Illustration; Source: Eco Atlantic

Oil & gas duo in talks with Guyana over exploration and appraisal work at offshore block

Business Developments & Projects

Eco (Atlantic) Oil & Gas, an AIM-listed and Canada-headquartered oil and gas company focused on the Atlantic Margin, and its partner, Israel’s Navitas Petroleum, are engaged in discussions with Guyana’s Ministry of Natural Resources (MNR) to enable the continuation of the appraisal and exploration program in an offshore block. 

Illustration; Source: Eco Atlantic
Illustration; Source: Eco Atlantic

While the Orinduik license reached the end of its second renewal term on January 14, 2026, the provisions under the Petroleum Act allow Eco to maintain rights to the Jethro-1 and Joe-1 discoveries, pending approval of the submitted appraisal program. 

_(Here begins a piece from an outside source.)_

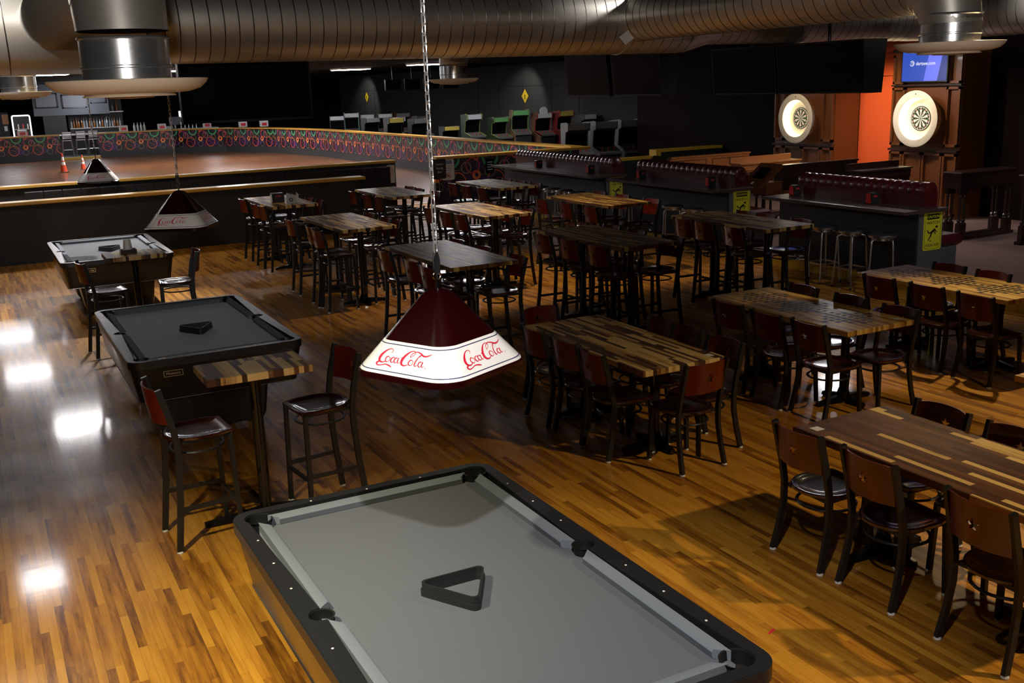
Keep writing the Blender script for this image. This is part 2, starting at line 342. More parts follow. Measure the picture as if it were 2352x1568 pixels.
def text(name, body, m, size, loc, rot, parent, ext=0.0008, align='CENTER', sx=1.0, bold=0.0):
    c = bpy.data.curves.new(name, 'FONT'); c.body = body; c.size = size; c.extrude = ext; c.align_x = align; c.align_y = 'CENTER'; c.offset = bold
    c.materials.append(M[m]); o = bpy.data.objects.new(name, c); COL.objects.link(o); o.location = loc; o.rotation_euler = rot; o.scale = (sx, 1, 1)
    me = bpy.data.meshes.new_from_object(o); me.name = name; bpy.data.objects.remove(o); bpy.data.curves.remove(c)
    o = bpy.data.objects.new(name, me); COL.objects.link(o); o.location = loc; o.rotation_euler = rot; o.scale = (sx, 1, 1)
    if parent: o.parent = parent
    return o
def rrect(x0, y0, x1, y1, r, n=5):
    P = []
    for cx, cy, a0 in ((x1 - r, y0 + r, -90), (x1 - r, y1 - r, 0), (x0 + r, y1 - r, 90), (x0 + r, y0 + r, 180)):
        for k in range(n + 1):
            a = radians(a0 + 90 * k / n); P.append((cx + r * cos(a), cy + r * sin(a)))
    return P

# ================================================================== SETTING
b = MB(); b.box(-9, -4, -0.1, 10.75, 24.1, 0); struct('floor', b, 'floor', label='varnished strip wood floor of the pool and dining area')
b = MB(); b.box(-9, 24.1, -0.1, 15.0, 57.0, 0); struct('floor_rink', b, 'rink', label='brown varnished skating rink floor')
b = MB(); b.box(-9, 57.0, -0.1, 40, 66.0, 0.02); b.box(15.0, 24.1, -0.1, 40, 57.0, 0.02); struct('floor_back', b, 'black', label='dark floor of bar and arcade')
b = MB(); b.box(10.75, -4, -0.1, 16.6, 24.1, 0.15); struct('floor_dart', b, 'carpet', label='raised mauve carpet of the dart area')
b = MB(); b.box(10.72, -4, 0.0, 10.75, 24.0, 0.145); struct('trim_1', b, 'yellow', label='yellow painted riser of the raised area')
b = MB(); b.box(-9, -4, 4.5, 16.6, 22.0, 4.6); struct('ceiling', b, 'blackwall', label='black open ceiling over the tables')
b = MB(); b.box(-9, 22.0, 3.66, 40, 66.0, 3.76); b.box(-9, 21.9, 3.66, 16.6, 22.0, 4.6); struct('ceiling_rink', b, 'blackwall', label='lower black ceiling over the rink')
b = MB(); b.box(16.5, -4, 0, 16.7, 24.1, 4.6); struct('wall_right', b, 'maroonwall', label='dark maroon wall behind the dart cabinets')
b = MB(); b.box(16.44, 14.51, 0.15, 16.5, 15.97, 2.72); b.box(16.44, 14.51, 2.73, 16.5, 15.97, 4.4); b.box(16.435, 14.82, 0.15, 16.44, 14.83, 4.4, 1)
struct('wall_orange', b, ['orange', 'black'], label='bright orange wall panel between the two dart cabinets')
b = MB(); b.box(-9.2, -4, 0, -9, 66, 4.6); struct('wall_left', b, 'blackwall')
b = MB(); b.box(-9, 65.8, 0, 40, 66, 3.7); struct('wall_back', b, 'blackwall', label='dark back wall behind the bar')
b = MB(); b.box(22.0, 24.1, 0, 22.2, 66, 3.7)
for y in (36.2, 38.4, 40.9, 43.2, 45.4, 59.5, 61.2, 63.0): b.box(21.985, y, 0, 22.0, y + 0.02, 2.9, 1)
b.box(21.985, 30, 2.72, 22.0, 66, 2.74, 1)
struct('wall_arcade', b, ['wallgrey', 'black'], label='charcoal panelled wall behind the arcade games')
b = MB(); b.box(-9, -4.2, 0, 16.6, -4, 4.6); struct('wall_front', b, 'blackwall')
# low wall with yellow ledge in front of the rink seating
b = MB(); b.box(-9, 20.25, 0, 7.05, 20.45, 1.05); struct('wall_low', b, 'ponywall', label='black low wall behind the pool tables')
b = MB(); b.box(-9, 20.14, 1.05, 7.14, 20.5, 1.11, c=0.01); struct('trim_2', b, 'railwood', label='yellow wood ledge on the black low wall')
# rink wall, near side
b = MB(); b.box(-9, 23.25, 0, 9.0, 23.4, 1.12); struct('wall_rink_near', b, 'ponywall')
b = MB(); b.box(-9, 23.16, 1.12, 9.0, 23.48, 1.18, c=0.01); struct('trim_3', b, 'railwood', label='wood rail capping the rink wall beside the seating')
b = MB(); b.box(10.02, 23.25, 0, 14.0, 23.4, 1.12); struct('wall_rink_entry', b, 'rings', label='circle pattern rink wall right of the skate entry')
b = MB(); b.box(10.02, 23.16, 1.12, 14.4, 23.48, 1.19, c=0.01); struct('trim_4', b, 'railwood', label='wood rail capping the circle pattern wall by the entry')
b = MB(); b.box(8.9, 24.02, -0.02, 10.6, 24.1, 0.012); struct('trim_5', b, 'white')
# rink wall, right and far sides, with circle laminate above a black kick
def rink_wall(name, p, q, label, t=0.15):
    p = Vector((*p, 0)); q = Vector((*q, 0)); d = (q - p).normalized(); nrm = Vector((d.y, -d.x, 0))
    a = MB(); c_ = MB(); r_ = MB()
    def sl(m, z0, z1, off0, off1, mi=0):
        A = [p + nrm * off0, q + nrm * off0, q + nrm * off1, p + nrm * off1]
        m.loft([[(v.x, v.y, z0) for v in A], [(v.x, v.y, z1) for v in A]], False, mi)
    sl(a, 0, 0.30, 0, t); struct('wall_kick_' + name, a, 'wallgrey_d')
    M['rings_' + name] = ring_mat('circle_pattern_' + name, 1.25, d.x, d.y); sl(c_, 0.30, 1.14, 0, t); struct('wall_rings_' + name, c_, 'rings_' + name, label=label)
    sl(r_, 1.14, 1.20, -0.1, t + 0.1); struct('trim_rail_' + name, r_, 'railwood', label='wood rail on ' + label)
M['wallgrey_d'] = mat('dark_kick_board', (0.03, 0.03, 0.032), 0.6)
for nm, p, q, lb in (('right', (14.1, 23.5), (14.1, 45.0), 'circle pattern rink wall along the arcade side'), ('curve_a', (14.1, 45.0), (13.3, 50.3), 'first bend of the circle pattern rink wall'),
                     ('curve_b', (13.3, 50.3), (11.8, 53.8), 'middle bend of the circle pattern rink wall'), ('curve_c', (11.8, 53.8), (9.5, 55.5), 'last bend of the circle pattern rink wall'),
                     ('far', (9.5, 55.5), (5.95, 55.5), 'circle pattern rink wall in front of the bar'), ('far_left', (4.2, 55.5), (-9, 55.5), 'circle pattern rink wall left of the gap')):
    rink_wall(nm, p, q, lb)
b = MB(); b.box(4.2, 55.4, 0, 5.95, 57.5, 0.10, 0); b.box(4.2, 55.36, 0.0, 5.95, 55.4, 0.10, 1); b.box(4.2, 55.36, 0.10, 5.95, 55.5, 0.115, 2)
struct('trim_6', b, ['wallgrey', 'yellow', 'white'], label='yellow edged step in the rink wall gap')
# stepped yellow rail and low wall at the back right
b = MB(); b.box(12.2, 20.45, 0.15, 14.55, 20.6, 1.0); b.box(14.55, 20.45, 0.15, 16.5, 20.6, 1.14); struct('wall_ramp', b, 'kneewall')
b = MB(); b.box(12.2, 20.38, 1.0, 14.62, 20.66, 1.06); b.box(14.48, 20.38, 1.06, 14.62, 20.66, 1.2); b.box(14.62, 20.38, 1.14, 16.45, 20.66, 1.2)
struct('trim_7', b, 'yellow', label='stepped yellow rail at the back of the dart area')

# ================================================================== CHAIRS
def star_loop(cy, cz, R, r):
    return [(cy + (R if k % 2 == 0 else r) * sin(pi * k / 5), cz + (R if k % 2 == 0 else r) * cos(pi * k / 5)) for k in range(10)]
def bent_panel(z0, z1, hw, xoff, lean, bow, th):
    """curved back board with a star hole; y across, z up; bows towards -x"""
    b = MB()
    def fx(y, z): return xoff - bow * (1 - (y / hw) ** 2) - lean * (z - z0)
    cols = [-hw + i * (hw - 0.045) / 5 for i in range(6)]
    for side in (1, -1):
        for s_, dx in ((0, 0), (1, -th)):
            pass
    def grid(ys, front):
        vs_ = []; fs = []
        for y in ys:
            zt = z1 - 0.010 * (abs(y) / hw) ** 4; 
            for z in (z0, zt): vs_.append((fx(y, z) - (0 if front else th), y, z))
        for i in range(len(ys) - 1):
            q = (2 * i, 2 * i + 2, 2 * i + 3, 2 * i + 1); fs.append(q if not front else q[::-1])
        b.add(vs_, fs, True)
    for front in (True, False):
        grid(cols, front); grid([-c for c in reversed(cols)], front)
        outer = [(-0.045, z0), (0, z0), (0.045, z0), (0.045, z1), (0, z1), (-0.045, z1)]
        hole = star_loop(0, (z0 + z1) / 2, 0.040, 0.016)
        pts = outer + hole
        tri = tessellate_polygon([[Vector((p[0], p[1], 0)) for p in outer], [Vector((p[0], p[1], 0)) for p in hole]])
        fs = []
        for t in tri:
            A, B2, C2 = (Vector(pts[i]) for i in t)
            t = list(t) if (B2 - A).cross(C2 - A) > 0 else list(t)[::-1]
            fs.append(t[::-1] if not front else t)
        b.add([(fx(p[0], p[1]) - (0 if front else th), p[0], p[1]) for p in pts], fs, False)
        if front:
            n = len(hole)
            b.add([(fx(*p), p[0], p[1]) for p in hole] + [(fx(*p) - th, p[0], p[1]) for p in hole], [(i, (i + 1) % n, n + (i + 1) % n, n + i) for i in range(n)], False)
    ys = cols + [0.045 * k / 2 for k in (-1, 0, 1)] + [-c for c in reversed(cols)]
    ys = sorted(set(round(y, 5) for y in ys))
    for z, top in ((z1, 1), (z0, 0)):
        vs_ = []
        for y in ys:
            zz = z - (0.010 * (abs(y) / hw) ** 4 if top and abs(y) > 0.045 else 0); vs_ += [(fx(y, zz), y, zz), (fx(y, zz) - th, y, zz)]
        b.add(vs_, [(2 * i, 2 * i + 2, 2 * i + 3, 2 * i + 1) if top else (2 * i + 1, 2 * i + 3, 2 * i + 2, 2 * i) for i in range(len(ys) - 1)], False)
    for y in (-hw, hw):
        b.add([(fx(y, z0), y, z0), (fx(y, z1), y, z1 - 0.01), (fx(y, z1) - th, y, z1 - 0.01), (fx(y, z0) - th, y, z0)], [(0, 1, 2, 3) if y > 0 else (3, 2, 1, 0)])
    return b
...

To this end, the company claims that MNR and Guyana Geology and Mines Commission are in receipt of the relevant joint submissions it made with Navitas, as the two players continue to pursue the most efficient and value-accretive path forward that will be acceptable to the country’s ministry.

Gil Holzman, President and Chief Executive Officer of Eco Atlantic, commented: “We continue to engage constructively with the government of Guyana and our partners as we work through the next phase of our exploration and appraisal work in the basin.

“Our focus remains on preserving access to existing discoveries, progressing appraisal activity, and evaluating opportunities to enhance the Block configuration in a manner that is aligned with both shareholders’ values and as importantly Guyana’s government national objectives.”

The duo’s appraisal and new exploration work program discussions are part of a customary regulatory process under the existing legislative framework. This dialogue is perceived to reflect Eco’s long-standing commitment to responsible exploration and potential development in collaboration with the government of Guyana, and its new framework agreement with Navitas.

Shortly after the two companies signed a framework agreement related to several assets, the Israeli player inked a non-binding memorandum of agreement with JHI Associates (JHI), in which the AIM-listed firm has a 6.6% interest, for the acquisition of a 65% working interest in the PL001 North Falklands Basin license, adjacent to the Sea Lion development.